**TASK DETAILS**
Up to and including the line that contains "S.camera = cam", repeat each line of the data exactly, starting from the first.

**TASK MATERIAL**
----
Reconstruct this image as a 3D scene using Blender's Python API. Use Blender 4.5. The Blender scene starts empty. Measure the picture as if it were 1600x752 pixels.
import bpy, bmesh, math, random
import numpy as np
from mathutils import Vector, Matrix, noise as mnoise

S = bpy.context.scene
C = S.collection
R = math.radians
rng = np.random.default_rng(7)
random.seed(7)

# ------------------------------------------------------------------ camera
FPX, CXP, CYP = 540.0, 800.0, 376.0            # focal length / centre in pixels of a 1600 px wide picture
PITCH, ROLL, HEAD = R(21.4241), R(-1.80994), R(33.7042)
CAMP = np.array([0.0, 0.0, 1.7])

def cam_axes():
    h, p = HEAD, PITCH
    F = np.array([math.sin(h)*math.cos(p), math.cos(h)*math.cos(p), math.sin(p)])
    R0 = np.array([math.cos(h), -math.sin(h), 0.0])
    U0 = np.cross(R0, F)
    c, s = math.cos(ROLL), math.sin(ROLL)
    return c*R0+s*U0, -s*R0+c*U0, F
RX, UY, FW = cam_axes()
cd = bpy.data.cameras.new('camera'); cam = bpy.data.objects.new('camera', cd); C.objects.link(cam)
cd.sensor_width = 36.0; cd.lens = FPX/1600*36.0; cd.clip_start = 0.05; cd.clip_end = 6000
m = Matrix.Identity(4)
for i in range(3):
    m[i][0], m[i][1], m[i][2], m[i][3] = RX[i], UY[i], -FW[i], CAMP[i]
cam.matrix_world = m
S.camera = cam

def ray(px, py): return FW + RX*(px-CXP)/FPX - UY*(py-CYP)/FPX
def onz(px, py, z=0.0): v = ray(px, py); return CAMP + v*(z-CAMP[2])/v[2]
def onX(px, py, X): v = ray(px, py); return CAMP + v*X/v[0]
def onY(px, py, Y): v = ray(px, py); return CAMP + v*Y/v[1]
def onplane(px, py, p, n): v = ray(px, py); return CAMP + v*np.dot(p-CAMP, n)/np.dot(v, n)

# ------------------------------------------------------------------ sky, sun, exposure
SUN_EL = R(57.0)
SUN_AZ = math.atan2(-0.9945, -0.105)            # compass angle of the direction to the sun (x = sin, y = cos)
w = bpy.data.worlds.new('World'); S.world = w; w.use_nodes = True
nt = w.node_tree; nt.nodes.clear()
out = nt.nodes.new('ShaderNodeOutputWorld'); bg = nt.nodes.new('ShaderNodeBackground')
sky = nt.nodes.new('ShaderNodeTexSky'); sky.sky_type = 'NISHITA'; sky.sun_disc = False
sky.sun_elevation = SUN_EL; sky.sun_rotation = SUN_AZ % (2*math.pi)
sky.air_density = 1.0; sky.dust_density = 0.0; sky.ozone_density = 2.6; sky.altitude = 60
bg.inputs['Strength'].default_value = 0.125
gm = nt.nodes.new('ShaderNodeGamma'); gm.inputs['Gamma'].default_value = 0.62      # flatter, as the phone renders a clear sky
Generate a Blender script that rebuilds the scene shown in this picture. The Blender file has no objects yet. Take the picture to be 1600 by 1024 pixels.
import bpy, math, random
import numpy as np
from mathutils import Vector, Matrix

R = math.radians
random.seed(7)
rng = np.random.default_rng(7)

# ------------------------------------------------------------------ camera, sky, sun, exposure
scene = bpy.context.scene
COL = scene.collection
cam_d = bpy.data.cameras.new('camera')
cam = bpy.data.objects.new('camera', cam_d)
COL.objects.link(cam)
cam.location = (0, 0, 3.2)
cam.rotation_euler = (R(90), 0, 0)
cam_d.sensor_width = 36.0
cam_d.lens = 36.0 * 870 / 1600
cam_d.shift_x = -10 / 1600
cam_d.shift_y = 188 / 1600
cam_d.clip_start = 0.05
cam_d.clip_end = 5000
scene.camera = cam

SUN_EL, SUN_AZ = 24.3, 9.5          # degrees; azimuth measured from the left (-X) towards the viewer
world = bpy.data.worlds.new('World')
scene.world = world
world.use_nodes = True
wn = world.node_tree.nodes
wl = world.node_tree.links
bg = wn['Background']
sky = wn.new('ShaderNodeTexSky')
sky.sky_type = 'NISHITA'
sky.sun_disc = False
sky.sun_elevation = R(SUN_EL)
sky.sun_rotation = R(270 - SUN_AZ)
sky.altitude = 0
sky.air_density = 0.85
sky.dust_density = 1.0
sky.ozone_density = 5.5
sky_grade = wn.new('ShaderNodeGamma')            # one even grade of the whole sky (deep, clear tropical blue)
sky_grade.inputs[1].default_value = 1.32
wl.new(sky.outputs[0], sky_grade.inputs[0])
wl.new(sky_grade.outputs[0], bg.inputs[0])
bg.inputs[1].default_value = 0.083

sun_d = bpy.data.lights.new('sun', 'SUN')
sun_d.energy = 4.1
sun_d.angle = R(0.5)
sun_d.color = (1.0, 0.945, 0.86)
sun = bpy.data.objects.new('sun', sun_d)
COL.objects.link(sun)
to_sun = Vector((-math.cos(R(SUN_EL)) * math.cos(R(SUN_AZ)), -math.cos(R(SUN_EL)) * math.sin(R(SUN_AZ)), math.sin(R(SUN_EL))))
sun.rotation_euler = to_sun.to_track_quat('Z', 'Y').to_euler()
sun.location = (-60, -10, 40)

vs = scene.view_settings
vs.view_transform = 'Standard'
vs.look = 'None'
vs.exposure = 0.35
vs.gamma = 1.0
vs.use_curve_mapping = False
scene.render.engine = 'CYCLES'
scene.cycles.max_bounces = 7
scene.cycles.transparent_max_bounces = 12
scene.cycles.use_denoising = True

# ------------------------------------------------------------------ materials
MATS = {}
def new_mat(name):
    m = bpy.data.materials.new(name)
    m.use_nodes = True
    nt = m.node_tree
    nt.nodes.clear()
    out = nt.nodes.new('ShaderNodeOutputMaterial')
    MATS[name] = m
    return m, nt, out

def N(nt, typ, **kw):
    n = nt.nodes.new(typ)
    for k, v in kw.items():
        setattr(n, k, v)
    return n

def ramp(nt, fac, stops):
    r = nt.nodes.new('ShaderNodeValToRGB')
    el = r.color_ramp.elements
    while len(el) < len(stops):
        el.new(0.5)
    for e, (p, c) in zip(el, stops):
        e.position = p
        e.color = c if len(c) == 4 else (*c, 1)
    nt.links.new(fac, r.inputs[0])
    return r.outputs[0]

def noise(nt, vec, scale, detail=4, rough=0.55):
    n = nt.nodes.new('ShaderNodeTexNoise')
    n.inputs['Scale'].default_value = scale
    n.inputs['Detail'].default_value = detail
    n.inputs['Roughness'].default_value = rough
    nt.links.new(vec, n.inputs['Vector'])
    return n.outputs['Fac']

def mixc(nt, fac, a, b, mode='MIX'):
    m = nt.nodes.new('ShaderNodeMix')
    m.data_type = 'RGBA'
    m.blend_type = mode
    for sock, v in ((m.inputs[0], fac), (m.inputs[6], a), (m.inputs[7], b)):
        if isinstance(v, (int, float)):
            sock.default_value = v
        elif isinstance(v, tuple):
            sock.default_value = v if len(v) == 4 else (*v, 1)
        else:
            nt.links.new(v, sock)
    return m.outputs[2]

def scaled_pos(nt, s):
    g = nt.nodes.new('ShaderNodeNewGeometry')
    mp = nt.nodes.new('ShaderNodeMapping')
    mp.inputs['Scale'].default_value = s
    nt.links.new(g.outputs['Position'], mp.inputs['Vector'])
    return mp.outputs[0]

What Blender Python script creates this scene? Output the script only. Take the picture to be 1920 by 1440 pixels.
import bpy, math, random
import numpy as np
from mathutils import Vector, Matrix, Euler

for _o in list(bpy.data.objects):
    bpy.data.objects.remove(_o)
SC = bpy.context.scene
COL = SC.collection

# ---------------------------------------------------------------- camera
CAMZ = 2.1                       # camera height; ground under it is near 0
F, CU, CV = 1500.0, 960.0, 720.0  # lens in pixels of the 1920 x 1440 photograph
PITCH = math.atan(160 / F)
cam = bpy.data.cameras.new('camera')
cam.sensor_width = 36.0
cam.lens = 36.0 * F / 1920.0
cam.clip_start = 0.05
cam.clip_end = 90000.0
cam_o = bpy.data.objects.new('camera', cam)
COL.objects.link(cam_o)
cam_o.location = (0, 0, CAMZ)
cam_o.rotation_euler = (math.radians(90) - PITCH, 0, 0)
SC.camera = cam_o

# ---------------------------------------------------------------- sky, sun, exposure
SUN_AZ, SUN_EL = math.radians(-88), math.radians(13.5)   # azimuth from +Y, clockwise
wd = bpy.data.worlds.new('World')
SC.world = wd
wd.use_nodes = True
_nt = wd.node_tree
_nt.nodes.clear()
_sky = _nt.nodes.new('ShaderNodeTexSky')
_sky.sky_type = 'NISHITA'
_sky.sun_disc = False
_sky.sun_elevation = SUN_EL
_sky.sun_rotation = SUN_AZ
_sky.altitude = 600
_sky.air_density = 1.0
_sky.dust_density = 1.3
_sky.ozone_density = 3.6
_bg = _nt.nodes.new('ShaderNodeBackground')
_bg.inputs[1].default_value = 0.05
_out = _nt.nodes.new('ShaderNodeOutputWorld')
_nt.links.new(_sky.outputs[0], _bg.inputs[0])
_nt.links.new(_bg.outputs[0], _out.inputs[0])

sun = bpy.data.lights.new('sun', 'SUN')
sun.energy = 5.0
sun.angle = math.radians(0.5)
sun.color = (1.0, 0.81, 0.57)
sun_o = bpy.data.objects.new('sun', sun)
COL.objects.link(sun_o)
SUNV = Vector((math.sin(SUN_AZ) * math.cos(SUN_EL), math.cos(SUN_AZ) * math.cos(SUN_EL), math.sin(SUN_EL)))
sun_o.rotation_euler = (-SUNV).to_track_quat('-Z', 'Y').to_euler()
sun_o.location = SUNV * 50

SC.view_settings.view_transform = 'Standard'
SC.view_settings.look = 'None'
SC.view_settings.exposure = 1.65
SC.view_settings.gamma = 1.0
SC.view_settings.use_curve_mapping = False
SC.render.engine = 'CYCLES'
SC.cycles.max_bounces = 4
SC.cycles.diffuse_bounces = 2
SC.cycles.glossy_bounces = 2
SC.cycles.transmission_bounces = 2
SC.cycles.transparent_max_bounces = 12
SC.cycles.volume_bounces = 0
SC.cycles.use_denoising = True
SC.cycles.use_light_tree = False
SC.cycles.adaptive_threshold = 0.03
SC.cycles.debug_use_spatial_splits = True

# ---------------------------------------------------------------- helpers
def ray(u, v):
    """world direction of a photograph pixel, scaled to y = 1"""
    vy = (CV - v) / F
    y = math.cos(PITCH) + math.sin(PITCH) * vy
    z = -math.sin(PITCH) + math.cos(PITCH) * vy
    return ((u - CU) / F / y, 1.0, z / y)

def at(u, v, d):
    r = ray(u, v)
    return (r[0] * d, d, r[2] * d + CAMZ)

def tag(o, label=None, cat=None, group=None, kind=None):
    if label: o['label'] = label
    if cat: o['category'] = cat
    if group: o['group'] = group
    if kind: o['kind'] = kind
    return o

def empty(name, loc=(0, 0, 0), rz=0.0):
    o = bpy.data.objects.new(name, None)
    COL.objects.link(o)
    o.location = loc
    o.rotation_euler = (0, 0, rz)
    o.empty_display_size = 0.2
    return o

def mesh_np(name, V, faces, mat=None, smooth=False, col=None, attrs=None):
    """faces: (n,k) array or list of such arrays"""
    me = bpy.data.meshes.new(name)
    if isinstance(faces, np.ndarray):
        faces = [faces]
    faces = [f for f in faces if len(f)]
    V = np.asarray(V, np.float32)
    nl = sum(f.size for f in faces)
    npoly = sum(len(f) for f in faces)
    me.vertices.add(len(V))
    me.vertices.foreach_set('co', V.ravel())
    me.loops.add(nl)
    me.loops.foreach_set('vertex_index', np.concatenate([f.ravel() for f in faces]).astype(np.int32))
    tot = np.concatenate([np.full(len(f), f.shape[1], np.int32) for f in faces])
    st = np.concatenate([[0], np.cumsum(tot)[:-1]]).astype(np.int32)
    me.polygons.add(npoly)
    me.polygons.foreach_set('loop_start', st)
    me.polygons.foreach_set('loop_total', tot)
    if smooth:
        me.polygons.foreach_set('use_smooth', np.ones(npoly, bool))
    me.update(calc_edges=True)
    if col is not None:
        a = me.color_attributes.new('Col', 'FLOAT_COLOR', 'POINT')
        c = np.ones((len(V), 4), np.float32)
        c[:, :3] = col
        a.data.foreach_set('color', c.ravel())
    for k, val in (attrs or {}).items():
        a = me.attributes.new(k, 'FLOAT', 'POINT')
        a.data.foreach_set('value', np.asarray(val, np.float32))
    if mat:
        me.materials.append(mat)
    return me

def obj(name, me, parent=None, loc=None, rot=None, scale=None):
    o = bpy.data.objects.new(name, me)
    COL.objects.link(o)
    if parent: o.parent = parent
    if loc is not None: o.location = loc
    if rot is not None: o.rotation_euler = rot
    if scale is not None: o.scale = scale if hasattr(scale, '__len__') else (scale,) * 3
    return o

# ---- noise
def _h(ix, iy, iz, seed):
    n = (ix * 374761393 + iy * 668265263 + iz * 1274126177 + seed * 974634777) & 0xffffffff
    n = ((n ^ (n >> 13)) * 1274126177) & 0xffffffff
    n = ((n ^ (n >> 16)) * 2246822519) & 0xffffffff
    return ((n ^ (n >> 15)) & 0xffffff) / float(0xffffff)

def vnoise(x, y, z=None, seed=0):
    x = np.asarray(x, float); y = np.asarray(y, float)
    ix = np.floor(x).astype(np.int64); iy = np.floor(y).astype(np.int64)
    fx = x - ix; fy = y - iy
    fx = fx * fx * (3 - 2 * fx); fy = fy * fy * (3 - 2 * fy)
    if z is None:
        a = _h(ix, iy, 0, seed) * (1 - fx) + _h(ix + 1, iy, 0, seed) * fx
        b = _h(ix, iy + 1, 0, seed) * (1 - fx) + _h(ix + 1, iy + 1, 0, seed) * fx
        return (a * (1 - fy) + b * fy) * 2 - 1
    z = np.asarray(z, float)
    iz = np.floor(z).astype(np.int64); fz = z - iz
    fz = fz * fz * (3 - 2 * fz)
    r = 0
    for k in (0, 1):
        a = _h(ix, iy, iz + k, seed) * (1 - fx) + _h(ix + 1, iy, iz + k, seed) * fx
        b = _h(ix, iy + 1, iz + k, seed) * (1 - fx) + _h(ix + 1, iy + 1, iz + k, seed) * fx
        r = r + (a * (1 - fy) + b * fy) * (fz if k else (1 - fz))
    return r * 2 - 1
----
**RIGHT ANSWER**
Reconstruct this image as a 3D scene using Blender's Python API. Use Blender 4.5. The Blender scene starts empty. Measure the picture as if it were 1600x752 pixels.
import bpy, bmesh, math, random
import numpy as np
from mathutils import Vector, Matrix, noise as mnoise

S = bpy.context.scene
C = S.collection
R = math.radians
rng = np.random.default_rng(7)
random.seed(7)

# ------------------------------------------------------------------ camera
FPX, CXP, CYP = 540.0, 800.0, 376.0            # focal length / centre in pixels of a 1600 px wide picture
PITCH, ROLL, HEAD = R(21.4241), R(-1.80994), R(33.7042)
CAMP = np.array([0.0, 0.0, 1.7])

def cam_axes():
    h, p = HEAD, PITCH
    F = np.array([math.sin(h)*math.cos(p), math.cos(h)*math.cos(p), math.sin(p)])
    R0 = np.array([math.cos(h), -math.sin(h), 0.0])
    U0 = np.cross(R0, F)
    c, s = math.cos(ROLL), math.sin(ROLL)
    return c*R0+s*U0, -s*R0+c*U0, F
RX, UY, FW = cam_axes()
cd = bpy.data.cameras.new('camera'); cam = bpy.data.objects.new('camera', cd); C.objects.link(cam)
cd.sensor_width = 36.0; cd.lens = FPX/1600*36.0; cd.clip_start = 0.05; cd.clip_end = 6000
m = Matrix.Identity(4)
for i in range(3):
    m[i][0], m[i][1], m[i][2], m[i][3] = RX[i], UY[i], -FW[i], CAMP[i]
cam.matrix_world = m
S.camera = cam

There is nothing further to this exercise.